Note: When I’m answering emails, I use text if the problem is simple, and video if they ask a more in-depth problem, so I may spend more or less time responding to students depending on the material of the week."

"I check emails several times a day, including weekends, and I pay close attention when the deadline for assignments approaches (Monday night). I try to open up assignments a few weeks prior in case students want to get ahead. In a typical week, if the lessons warrant it, early-to-mid week I create and post one or more short (no more than 15 min) videos covering lesson concepts and working through examples. I then grade the labs completed from the previous lesson (this takes the most time). Weekends are spent mostly answering to student questions. There are other non-regular duties, like creating the midterms, updating the labs, responding to discussion posts, adding resources, etc."
"I check my e-mail at least once in the morning, noon, afternoon, and evening daily to see if I need to answer any question or concern. If I need to send a reminder I send them. If I see a student’s comment or concern is valuable, I share that with the entire class. I check discussion forum once a day to see I need address any issue. I have set office hours Tuesday and Thursday 12:00-1:25, and students call in for any question or comments. If a student calls in other times and leaves a message, I return the call. I do grading Sunday evening, all day Monday and Tuesday afternoons."

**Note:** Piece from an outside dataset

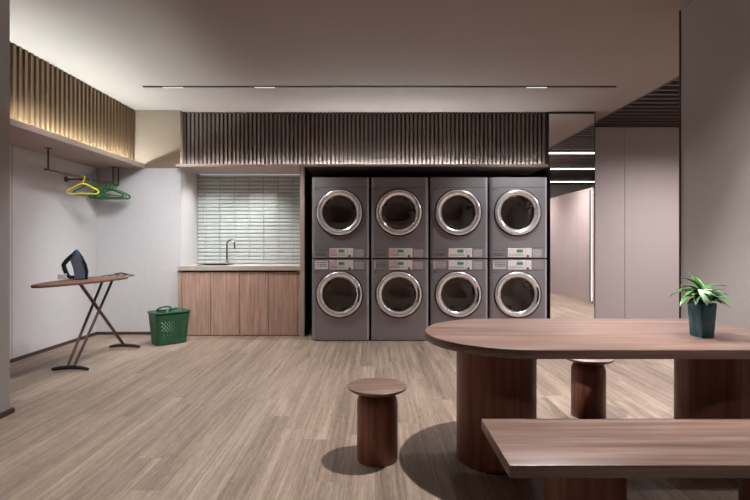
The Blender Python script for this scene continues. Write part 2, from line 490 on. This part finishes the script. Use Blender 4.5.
b.build('rim', M['gasket'], sk, 0)
MB().lathe([(0, .0125), (.025, .0125), (.025, .016), (0, .016)], (0, 0, 0)).build('drain', M['steel'], sk)
fa = thing('faucet', 'slim chrome gooseneck faucet beside the sink basin', 'faucet', (-2.035, 6.87, .884), .0)
MB().lathe([(0, .0005), (.026, .0005), (.026, .008), (.018, .014), (.015, .06), (.0, .06)]).build('base', M['steel'], fa)
pts = [(0, 0, .05), (0, 0, .16), (0, 0, .27)]
for k in range(1, 11):
    a = PI - k * PI * 1.0 / 10
    pts.append((.055 + .055 * math.cos(a), -.02 * k / 10, .27 + .06 * math.sin(a)))
pts += [(.112, -.021, .245), (.112, -.022, .215)]
MB().tube(pts, .012, 12).build('spout', M['tap'], fa)
MB().tube([(0.012, 0, .045), (.03, -.005, .05), (.062, -.012, .075)], .006).build('lever', M['steel'], fa)

# ------------------------------------------------------------------ laundry machines
UH, UW, UD = .983, .686, .72
def front_plate(b, x0, x1, z0, z1, y, cx, cz, r, n=64):
    """front face with a round opening"""
    inn, out = [], []
    for i in range(n):
        a = 2 * PI * i / n + PI / n
        ca, sa = math.cos(a), math.sin(a)
        t = min((x1 - cx) / ca if ca > 1e-9 else 1e9, (x0 - cx) / ca if ca < -1e-9 else 1e9, (z1 - cz) / sa if sa > 1e-9 else 1e9, (z0 - cz) / sa if sa < -1e-9 else 1e9)
        inn.append(b.bm.verts.new((cx + r * ca, y, cz + r * sa)))
        out.append(Vector((cx + t * ca, y, cz + t * sa)))
    # snap nearest sample to each corner so that the rim stays rectangular
    for c in ((x0, z0), (x1, z0), (x1, z1), (x0, z1)):
        k = min(range(n), key=lambda i: (out[i].x - c[0]) ** 2 + (out[i].z - c[1]) ** 2)
        out[k] = Vector((c[0], y, c[1]))
    ov = [b.bm.verts.new(p) for p in out]
    for i in range(n):
        j = (i + 1) % n
        b.bm.faces.new((inn[i], ov[i], ov[j], inn[j]))
CX, CZ, RG = .331, .558, .207
cache = {}
def part(key, fn):
    if key not in cache: cache[key] = fn()
    return cache[key]
def body_mesh():
    b = MB()
    e, ed = .034, .012
    # side shell with rounded front edges, front plate with the opening
    prof = []
    for (cx_, sgn) in ((e, -1), (UW - e, 1)):
        arc = [(cx_ + sgn * e * p, ed * q) for p, q in ((1, 1.6), (.97, 1.15), (.88, .88), (.06, .06), (0, 0))]
        prof.append(arc)
    left, right = prof[0], list(reversed(prof[1]))
    z0, z1 = .012, UH - .003
    def sheet(path):
        for p, q in zip(path[:-1], path[1:]):
            b.quad((p[0], p[1], z0), (q[0], q[1], z0), (q[0], q[1], z1), (p[0], p[1], z1))
    sheet([(0, UD)] + left); sheet(right + [(UW, UD)])
    outline = [(0, UD)] + left + right + [(UW, UD)]
    for z in (z0, z1):
        b.bm.faces.new([b.bm.verts.new((p[0], p[1], z)) for p in outline])
    b.quad((0, UD, z0), (UW, UD, z0), (UW, UD, z1), (0, UD, z1))
    front_plate(b, e, UW - e, z0, z1, 0, CX, CZ, RG)
    bmesh.ops.remove_doubles(b.bm, verts=b.bm.verts[:], dist=1e-5)
    return b.mesh('body', M['body'], 40)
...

Interaction between and among students and the instructor is an important component of any online course. In a discussion all can see and learn from the give and take. How do we encourage discussion in the courses we teach?

Best Practices from Colleagues

For more about the tools to use for online discussion visit Communicating Online

Working with TAs is 90% about communication! Here are comments from experienced instructors:

During the First Few Weeks

Below are a few testimonials from the Department of Statistics online faculty.

"My first email to the grader should is a general description of what to expect over the semester. I add their name to the Canvas roster and provide a weekly schedule of topics and due dates."
"I ask about their experience with Canvas and adding comments in the drop box or Speedgrader. It’s not safe to assume that they know all about grading in Canvas."
"I prepare a short document that introduces the grader/TA to the course and lists your expectations."
"In the first few weeks, I review the way my grader/TA is correcting assignments, and make sure I agree with their point assignment and level of detail given in their feedback for the student."

As the Semester Progresses

"I send my grader a weekly note to let them know specific things you are looking for in that week's assignments. Periodically, and for some of the more complicated assignments, I review their grading and comments."
"I copy my TA when communicating in email. They don’t usually log on as regularly. So use this to keep communication open."
"It is very important for the grader to post scores promptly each week, so the students know when to expect them, especially before an exam."

Also Important to Note

"I provide solutions for the grader and then describe with a point-by-point breakdown what to look for and how to assign partial credit for each question. If anything is unclear, I encourage the grader to ask me about it. Students also appreciate comments whenever any deduction is made---or even if no deduction is made. I ask the grader to make such comments available to the students for every submission."
"I stress the importance of detailed comments – even with solutions available. The TA is often the main point of communication with many of the students."